We found the Silverstream School without any trouble, it had a high of 0.05C that day. For me now came the scary part. By the general conversation other people were on the 87-100th Marathon, I later found out that they have a club for those who do their 100th marathon at Aurora. People asked me how many marathons I had done and just stared when I said it was my first. We were warned that Snow was down to 200m, we were climbing to 250m and that if you weren’t an experienced downhill walker to take it easy on the 2kms decline. (Thank you Richard and Mike for all those times down Chaucer Road and the like.) We were told that the kilometre readings on the road were out by 2 kms – that was really good to know. The way I was feeling thank goodness there were no queues for the toilet.
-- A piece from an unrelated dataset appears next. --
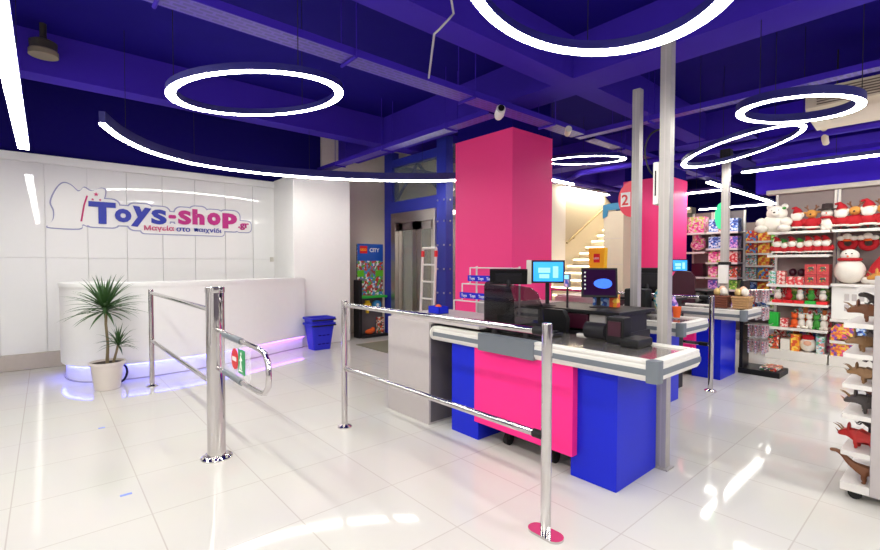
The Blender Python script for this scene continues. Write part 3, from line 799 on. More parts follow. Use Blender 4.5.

 My name is called out and I was told I had 5 minutes to go. Next I’m standing on the start line thinking in the semi darkness “What the hell am I doing here?” while a stranger is counting “5-4-3-2-1- GO!” Right I’m away, I’m Lost, I’m back on the right road again. Supporter lets me know at 5-10-20kms how I’m going and tells me my time, (I had forgotten to put my stop-watch on!) Thank goodness for I-pod’s. Songs like “I don’t want to do this anymore,” “Move your body,” “Keep Walking” all came on at appropriate times. Just keep those arms moving.

I decided, as I had very close inspection, rain comes in varying consistency and directions but it is just water, Hail and sleet is water preceded by white balls coming from any direction. I still don’t know which one bounces off the road and hits you in your knee. Snow falls gently and you look up to a white landscape. You also see Transit signs flashing “SNOW, SNOW” on the side of the road. This is where my training let me down as I didn’t know whether to stay on the road or walk in the slush beside the road. I stayed on the road, to keep my shoes clean, and remembered Joff had said to take small steps for stability which I did, also stopped the muscles screaming. The scene was that of an English Christmas card scene. The only time you need a camera and where is it? Had one embarrassing moment when, just as you think there is no one for miles and you are doing a very bad Susan Boyle impersonation to “We are the World, we are the Children” a lone runner goes sprinting past – after which I muted my volume.

The downhill was exactly like a long Chaucer Street, and then flat, passed the school to just turn around and go back to the finish line.
YES THE FINISH LINE.

After that, I was shouted a massage. My legs looked like they had seen an afternoon of the Hawke’s Bay Summer Sun – RED. The prize giving was a couple of hours away and as someone suggested the Pub across the road, who was I to say no?

Thank you all for your support, helpful hints, getting me out of bed at 5.30am for those 36km walks. I thought of you at some stage of my trip.

I had finished my first marathon, with slight detour, in 6.06hours and have a set of bake ware to show for it as I was the 1st woman home closest my predicted time, but no one will see the certificate as they have our photo on it and I don’t do photos, especially as I had NO LIPPY!